Relish and Burma! A heady combination

What a month! I have always egotistically enjoyed my book launches. Lots of interviews and radio or telly and an excuse for an excess of bubbly.  But the publication of my memoirRelish has been less than delightful.  I should have known that journalists, being journalists, would not be interested in my long career in food, the disasters of the catering trade, my restaurant and business concerns, interests in modern art, the charities I helped found, battles with government over food policy, the many companies on whose boards I have served, my obsessions with gardening and salmon fishing, even the adoption of my Cambodian daughter, and certainly not in my novels or writing.  All they want to talk about is my love life and “rackety sixties existence”. To read the reviews or articles you’d think it had all been drugs, sex and rock and roll. 

So I fear many a reader will be disappointed. But I’m glad to say the books are flying out into the shops – the hardback was reprinted before the official launch – but whether they fly out of again is another story. Am holding breath, thumbs and toes.

The other excitement has been the new T.V. Great British Menu competition. As I write, I’m on the train to London on my way to do an interview for Steve Wright in the Afternoon with Oliver and Matthew, my fellow judges.  We finished filming the actual competition several weeks ago, but we still have the main banquet to come. It will be cooked by the winners (still a secret) in May.
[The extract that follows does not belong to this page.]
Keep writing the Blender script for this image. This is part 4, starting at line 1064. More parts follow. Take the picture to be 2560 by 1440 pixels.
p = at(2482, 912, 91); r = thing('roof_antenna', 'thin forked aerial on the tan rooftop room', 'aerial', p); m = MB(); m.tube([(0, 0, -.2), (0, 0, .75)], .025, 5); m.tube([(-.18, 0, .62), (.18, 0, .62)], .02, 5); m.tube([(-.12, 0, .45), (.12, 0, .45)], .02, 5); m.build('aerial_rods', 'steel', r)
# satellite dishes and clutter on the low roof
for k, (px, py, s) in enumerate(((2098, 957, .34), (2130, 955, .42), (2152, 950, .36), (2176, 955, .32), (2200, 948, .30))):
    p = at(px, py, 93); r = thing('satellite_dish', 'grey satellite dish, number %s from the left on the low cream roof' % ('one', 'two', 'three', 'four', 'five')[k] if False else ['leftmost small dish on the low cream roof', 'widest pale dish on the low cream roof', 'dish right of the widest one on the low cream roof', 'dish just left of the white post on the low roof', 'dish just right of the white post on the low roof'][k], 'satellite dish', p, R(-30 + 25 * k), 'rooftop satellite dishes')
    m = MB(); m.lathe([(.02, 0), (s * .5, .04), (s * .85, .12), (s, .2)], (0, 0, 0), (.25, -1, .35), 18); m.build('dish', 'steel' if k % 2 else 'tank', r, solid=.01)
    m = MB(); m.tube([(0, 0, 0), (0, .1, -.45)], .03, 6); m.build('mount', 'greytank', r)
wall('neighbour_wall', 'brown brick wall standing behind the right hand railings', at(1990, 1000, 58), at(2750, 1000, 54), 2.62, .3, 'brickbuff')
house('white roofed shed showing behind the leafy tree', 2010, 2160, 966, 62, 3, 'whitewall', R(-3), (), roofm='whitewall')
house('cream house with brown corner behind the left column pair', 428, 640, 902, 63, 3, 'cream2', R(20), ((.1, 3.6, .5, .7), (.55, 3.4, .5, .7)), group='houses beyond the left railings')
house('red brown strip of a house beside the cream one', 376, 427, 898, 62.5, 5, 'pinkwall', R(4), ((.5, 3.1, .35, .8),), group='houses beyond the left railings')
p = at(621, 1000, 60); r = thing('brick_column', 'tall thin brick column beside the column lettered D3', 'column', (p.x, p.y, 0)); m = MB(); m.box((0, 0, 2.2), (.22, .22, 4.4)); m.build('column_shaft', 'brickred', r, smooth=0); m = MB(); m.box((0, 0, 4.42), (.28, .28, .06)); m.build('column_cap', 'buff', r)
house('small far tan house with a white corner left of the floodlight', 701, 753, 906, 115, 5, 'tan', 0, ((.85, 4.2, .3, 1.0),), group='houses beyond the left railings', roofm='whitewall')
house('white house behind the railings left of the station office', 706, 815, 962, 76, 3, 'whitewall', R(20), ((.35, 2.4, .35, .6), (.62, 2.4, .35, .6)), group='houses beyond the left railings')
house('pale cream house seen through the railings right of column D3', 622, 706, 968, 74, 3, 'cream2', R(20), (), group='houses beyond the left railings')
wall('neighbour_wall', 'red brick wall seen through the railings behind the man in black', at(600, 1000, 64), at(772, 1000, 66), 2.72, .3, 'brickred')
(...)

This year (which is, I can hardly believe, our seventh) the winners will be cooking for Olympian athletes, who will take a break from training and their strict performance diet, to see if our chefs can match their dedication and determination in sport, by theirs in cooking. The concept this year has to be to find dishes and techniques which break new ground, which are absolute winners, which reach heights of gastronomy not before dreamt of!  A tall order, but, you know what? Some of the winning food was just astonishing, truly Olympian. Let’s hope they cook as well on the night.

Once my autobiog had been delivered and there was no way I could change a comma, I went off to the Far East to take a look at a few of Orient Express properties. It was the holiday of a lifetime, probably only affordable because, as a director, I don’t have to pay full whack. We went steerage on Malaysian airlines and it was really good with roomy seats, good food and delightful staff.  When we got to Bali it was like stepping into a movie.  First to the Ubid Hanging Gardens hotel, in the centre of the island.  Palm trees, clinging to the side of a gorge with a floodlit temple seeming to dance in the jungle across the river. Then on to the famous Jimburan Puri Bali:  miles of white sand, blue sky, little boats in the bay, five star everything. We stayed in a private walled villa, with a pool in the garden. Heaven. Best of all was an evening at a beach restaurant with seafood caught that day, barbecued to order. No three- star Michelin chef can ever be beat that. Just amazing.

Then on to Burma, via Singapore and the Eastern Oriental Express train which trundled up the peninsula to Bangkok. Then a short hop to Yangon to stay in Orient Express’s Governor’s Residence hotel. Unabashedly colonial in feel, it provided a real insight into the Burmese character, which is generous and forgiving to a fault. Nothing too much trouble and no tips ever solicited. They are accepted with apparent embarrassment and reluctance. Further up country, it is sometimes impossible to give a Burmese anything. The Buddhist culture of generosity and good works is astonishing to our acquisitive Western eyes. Even the poor give 20% of their income to charity or good works.  This used to mostly go on sticking squares of gold leaf on pagodas and images of Buddha, but increasingly goes on education and health projects.

The town of Bagan, half way up the Irrawaddy, has 3,000 temples, some of them covered in gold. We spent three days there, and it wasn’t enough to scratch the surface. But it was wonderful – days exploring temples and pagodas, and nights on The Road to Mandalay, the river cruiser that sails up and down the Irrawaddy like a five star hotel.

Burma, or Myanmar (even the Burmese seem to use both terms) is, for me the more interesting than even Thailand, Cambodia, Laos or Vietnam. It is much less Westernised and, as yet, more authentic. I felt strangely guilty at being part of the tourist invasion which will inevitably change all that. But, as Aung San Sui Kyi has at last agreed, they need the money. Her party is, has just won a clutch of seats in the by-elections, but that won’t mean instant democracy. But who knows? It’s a 6% start and from tiny acorns.

The one disappointment was the food. I suspect years of the British (who regarded the country as a province of India) has something to do with that. It has none of the fragrance of Thai cooking, not of the lightness of Vietnamese, none of the delicate spicing of Indian.  It is pretty boring, frankly.  But, (and I never thought I would say this) food isn’t everything. And they have very good beer.